* START Dataset *
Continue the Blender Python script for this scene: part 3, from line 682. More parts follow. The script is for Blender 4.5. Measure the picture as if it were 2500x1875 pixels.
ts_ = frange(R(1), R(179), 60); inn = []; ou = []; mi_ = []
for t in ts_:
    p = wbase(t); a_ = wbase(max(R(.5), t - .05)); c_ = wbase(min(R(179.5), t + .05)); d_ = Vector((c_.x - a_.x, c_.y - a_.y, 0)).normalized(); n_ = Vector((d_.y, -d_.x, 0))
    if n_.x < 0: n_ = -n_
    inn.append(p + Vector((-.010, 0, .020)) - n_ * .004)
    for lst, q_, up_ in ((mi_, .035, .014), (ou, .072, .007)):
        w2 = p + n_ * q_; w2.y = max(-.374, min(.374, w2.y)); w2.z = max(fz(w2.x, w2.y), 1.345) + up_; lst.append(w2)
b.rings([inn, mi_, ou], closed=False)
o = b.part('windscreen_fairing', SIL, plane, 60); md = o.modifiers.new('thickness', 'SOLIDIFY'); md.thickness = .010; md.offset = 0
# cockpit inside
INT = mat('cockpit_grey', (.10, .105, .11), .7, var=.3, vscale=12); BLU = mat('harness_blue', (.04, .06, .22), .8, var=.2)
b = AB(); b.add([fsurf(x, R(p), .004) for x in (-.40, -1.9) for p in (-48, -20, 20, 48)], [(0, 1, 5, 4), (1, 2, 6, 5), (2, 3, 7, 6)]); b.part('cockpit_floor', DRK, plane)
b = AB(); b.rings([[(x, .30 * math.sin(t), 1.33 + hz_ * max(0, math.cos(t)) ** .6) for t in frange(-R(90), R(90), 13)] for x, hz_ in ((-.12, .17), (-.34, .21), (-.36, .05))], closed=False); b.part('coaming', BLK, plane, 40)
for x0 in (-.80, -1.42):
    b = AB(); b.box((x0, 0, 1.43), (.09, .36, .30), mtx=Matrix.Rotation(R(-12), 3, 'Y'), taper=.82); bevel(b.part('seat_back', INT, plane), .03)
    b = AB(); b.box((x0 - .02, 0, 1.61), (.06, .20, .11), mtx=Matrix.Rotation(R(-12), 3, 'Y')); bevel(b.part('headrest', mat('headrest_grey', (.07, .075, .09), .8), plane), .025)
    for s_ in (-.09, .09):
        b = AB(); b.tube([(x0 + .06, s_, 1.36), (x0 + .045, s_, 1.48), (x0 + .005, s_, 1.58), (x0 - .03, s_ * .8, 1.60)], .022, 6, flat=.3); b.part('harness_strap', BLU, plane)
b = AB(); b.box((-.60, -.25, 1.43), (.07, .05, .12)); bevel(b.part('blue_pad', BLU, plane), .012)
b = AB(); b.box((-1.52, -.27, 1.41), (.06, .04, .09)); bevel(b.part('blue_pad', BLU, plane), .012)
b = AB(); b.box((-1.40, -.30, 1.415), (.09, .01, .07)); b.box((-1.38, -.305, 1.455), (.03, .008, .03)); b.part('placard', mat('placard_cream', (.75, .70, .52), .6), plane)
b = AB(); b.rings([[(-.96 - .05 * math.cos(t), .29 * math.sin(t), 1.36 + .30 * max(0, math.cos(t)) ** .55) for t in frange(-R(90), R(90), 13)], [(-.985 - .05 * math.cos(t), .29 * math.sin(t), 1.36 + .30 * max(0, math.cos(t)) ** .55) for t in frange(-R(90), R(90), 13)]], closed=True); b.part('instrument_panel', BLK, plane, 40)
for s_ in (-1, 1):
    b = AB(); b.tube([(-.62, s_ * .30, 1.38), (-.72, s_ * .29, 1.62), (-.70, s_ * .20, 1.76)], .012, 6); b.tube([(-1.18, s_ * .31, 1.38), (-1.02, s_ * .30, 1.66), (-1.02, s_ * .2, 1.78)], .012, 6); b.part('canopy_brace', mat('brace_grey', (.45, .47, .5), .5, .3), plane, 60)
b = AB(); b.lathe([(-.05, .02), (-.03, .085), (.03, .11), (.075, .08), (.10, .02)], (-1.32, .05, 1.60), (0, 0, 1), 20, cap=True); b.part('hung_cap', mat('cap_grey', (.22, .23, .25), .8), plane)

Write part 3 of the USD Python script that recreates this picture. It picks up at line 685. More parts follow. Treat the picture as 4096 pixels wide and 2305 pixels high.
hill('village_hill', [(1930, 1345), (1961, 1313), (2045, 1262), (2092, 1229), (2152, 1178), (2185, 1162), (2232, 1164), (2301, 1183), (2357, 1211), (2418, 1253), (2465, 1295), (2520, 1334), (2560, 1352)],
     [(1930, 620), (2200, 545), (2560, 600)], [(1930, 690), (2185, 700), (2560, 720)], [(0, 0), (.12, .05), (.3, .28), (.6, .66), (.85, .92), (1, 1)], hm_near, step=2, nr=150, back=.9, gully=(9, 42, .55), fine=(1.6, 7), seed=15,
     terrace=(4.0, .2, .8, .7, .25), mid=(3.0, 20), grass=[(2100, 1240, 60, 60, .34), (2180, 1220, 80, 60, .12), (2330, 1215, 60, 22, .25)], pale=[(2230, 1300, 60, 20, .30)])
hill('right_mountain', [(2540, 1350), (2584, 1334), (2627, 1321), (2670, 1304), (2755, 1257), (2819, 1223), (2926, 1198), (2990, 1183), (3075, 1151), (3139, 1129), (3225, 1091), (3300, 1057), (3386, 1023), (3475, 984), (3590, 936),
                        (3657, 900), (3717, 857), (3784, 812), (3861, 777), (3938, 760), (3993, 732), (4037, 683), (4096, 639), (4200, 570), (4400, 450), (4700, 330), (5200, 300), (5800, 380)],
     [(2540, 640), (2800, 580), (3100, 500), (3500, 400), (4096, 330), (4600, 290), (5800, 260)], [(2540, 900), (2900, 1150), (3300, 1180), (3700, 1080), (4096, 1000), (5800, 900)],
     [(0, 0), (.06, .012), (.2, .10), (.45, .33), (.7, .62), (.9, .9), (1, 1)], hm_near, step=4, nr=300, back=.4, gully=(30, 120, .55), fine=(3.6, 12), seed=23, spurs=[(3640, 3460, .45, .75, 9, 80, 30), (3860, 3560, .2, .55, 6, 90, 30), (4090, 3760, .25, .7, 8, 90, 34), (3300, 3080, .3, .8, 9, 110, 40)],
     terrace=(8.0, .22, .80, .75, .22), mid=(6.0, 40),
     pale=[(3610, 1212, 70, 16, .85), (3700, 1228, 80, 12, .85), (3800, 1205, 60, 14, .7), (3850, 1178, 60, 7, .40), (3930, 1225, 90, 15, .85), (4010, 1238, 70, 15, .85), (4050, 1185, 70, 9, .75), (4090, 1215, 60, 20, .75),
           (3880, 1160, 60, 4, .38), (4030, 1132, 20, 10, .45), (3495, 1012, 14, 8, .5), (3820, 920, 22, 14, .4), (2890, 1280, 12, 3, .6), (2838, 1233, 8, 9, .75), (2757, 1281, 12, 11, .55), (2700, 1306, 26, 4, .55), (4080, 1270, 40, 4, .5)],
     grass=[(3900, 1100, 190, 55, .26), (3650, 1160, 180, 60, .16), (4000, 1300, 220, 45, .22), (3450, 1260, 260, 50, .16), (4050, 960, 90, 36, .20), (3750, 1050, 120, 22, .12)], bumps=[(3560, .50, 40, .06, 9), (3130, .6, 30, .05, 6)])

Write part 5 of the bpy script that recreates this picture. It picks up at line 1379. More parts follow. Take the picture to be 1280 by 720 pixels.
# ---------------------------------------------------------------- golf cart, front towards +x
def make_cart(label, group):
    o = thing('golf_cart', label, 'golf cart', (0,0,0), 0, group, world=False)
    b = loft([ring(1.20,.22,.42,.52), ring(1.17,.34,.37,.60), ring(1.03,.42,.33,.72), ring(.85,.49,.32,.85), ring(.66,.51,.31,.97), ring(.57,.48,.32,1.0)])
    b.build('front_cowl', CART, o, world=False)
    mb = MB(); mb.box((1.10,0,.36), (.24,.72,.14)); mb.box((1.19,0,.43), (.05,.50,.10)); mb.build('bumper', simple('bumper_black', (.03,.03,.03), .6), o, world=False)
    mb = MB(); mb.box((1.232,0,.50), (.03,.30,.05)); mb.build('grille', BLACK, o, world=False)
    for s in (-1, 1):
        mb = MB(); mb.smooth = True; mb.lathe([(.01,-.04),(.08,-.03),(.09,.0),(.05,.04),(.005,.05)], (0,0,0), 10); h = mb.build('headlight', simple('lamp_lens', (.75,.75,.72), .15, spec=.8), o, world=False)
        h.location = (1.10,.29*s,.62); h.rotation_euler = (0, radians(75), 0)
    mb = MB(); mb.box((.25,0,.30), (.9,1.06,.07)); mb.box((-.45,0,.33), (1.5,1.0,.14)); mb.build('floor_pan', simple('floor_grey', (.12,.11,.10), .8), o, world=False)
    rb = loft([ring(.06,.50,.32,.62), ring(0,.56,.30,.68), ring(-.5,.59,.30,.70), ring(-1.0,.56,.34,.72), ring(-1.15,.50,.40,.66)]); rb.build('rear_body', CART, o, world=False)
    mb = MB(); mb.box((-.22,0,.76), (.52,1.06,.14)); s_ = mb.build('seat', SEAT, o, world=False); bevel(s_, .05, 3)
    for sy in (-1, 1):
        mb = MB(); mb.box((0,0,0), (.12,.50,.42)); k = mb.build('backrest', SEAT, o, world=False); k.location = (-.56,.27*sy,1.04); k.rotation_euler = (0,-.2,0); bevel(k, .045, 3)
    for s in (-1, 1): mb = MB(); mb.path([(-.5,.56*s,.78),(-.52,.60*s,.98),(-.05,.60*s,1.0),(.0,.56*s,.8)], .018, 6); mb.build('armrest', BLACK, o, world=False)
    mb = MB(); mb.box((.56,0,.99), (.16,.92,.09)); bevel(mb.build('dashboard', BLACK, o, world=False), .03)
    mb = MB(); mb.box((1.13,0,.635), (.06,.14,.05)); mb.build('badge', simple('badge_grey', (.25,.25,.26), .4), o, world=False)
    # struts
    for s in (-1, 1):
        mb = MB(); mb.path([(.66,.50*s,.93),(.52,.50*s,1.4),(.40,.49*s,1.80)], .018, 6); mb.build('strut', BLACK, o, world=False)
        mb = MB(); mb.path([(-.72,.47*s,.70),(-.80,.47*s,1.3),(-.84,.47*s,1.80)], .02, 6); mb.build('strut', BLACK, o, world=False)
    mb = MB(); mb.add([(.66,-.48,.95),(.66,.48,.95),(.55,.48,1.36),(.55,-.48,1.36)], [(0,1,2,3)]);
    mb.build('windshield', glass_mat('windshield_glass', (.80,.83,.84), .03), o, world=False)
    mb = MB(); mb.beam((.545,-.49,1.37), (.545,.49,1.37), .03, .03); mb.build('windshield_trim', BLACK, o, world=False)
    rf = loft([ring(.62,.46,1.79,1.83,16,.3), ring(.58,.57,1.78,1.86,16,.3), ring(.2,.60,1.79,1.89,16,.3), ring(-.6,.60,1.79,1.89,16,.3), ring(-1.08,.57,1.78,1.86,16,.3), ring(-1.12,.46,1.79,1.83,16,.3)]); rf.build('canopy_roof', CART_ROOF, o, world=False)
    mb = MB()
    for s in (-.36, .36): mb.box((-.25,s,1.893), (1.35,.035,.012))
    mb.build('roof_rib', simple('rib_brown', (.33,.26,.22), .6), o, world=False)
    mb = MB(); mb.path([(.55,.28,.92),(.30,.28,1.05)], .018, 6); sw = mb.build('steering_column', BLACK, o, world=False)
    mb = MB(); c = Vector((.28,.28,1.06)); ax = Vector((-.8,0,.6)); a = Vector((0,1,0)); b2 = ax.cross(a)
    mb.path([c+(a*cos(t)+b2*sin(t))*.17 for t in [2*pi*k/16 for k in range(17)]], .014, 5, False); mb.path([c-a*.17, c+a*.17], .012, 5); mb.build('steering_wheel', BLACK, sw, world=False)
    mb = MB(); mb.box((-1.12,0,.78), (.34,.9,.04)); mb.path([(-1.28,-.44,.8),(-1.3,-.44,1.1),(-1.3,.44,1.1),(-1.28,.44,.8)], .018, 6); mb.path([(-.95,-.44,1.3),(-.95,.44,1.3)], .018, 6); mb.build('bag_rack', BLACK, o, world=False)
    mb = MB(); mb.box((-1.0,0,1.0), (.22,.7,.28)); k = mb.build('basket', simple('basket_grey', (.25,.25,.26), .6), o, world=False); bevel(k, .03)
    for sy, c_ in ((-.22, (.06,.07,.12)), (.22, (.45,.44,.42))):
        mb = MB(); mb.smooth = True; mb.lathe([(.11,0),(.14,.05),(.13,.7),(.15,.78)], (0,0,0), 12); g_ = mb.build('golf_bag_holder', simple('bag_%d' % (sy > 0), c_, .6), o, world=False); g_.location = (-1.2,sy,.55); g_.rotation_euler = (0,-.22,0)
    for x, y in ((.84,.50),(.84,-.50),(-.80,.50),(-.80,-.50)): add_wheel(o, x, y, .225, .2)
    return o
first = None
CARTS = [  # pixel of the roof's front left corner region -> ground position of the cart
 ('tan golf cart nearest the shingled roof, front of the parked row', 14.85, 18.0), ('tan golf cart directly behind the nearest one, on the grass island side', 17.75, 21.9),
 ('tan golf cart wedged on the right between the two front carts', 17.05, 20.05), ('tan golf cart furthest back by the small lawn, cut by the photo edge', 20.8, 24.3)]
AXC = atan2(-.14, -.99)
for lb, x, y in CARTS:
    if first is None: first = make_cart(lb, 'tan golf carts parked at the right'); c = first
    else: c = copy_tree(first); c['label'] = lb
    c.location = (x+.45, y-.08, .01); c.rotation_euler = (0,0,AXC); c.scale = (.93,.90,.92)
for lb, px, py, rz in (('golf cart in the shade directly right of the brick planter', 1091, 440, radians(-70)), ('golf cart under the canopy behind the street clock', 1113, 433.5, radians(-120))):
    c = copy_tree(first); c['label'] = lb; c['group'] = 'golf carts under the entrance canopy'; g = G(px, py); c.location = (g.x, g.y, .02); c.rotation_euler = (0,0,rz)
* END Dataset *
Task to complete: In the records above, how many lines contain the string "picture"? State that number only.

Result of this exercise: 3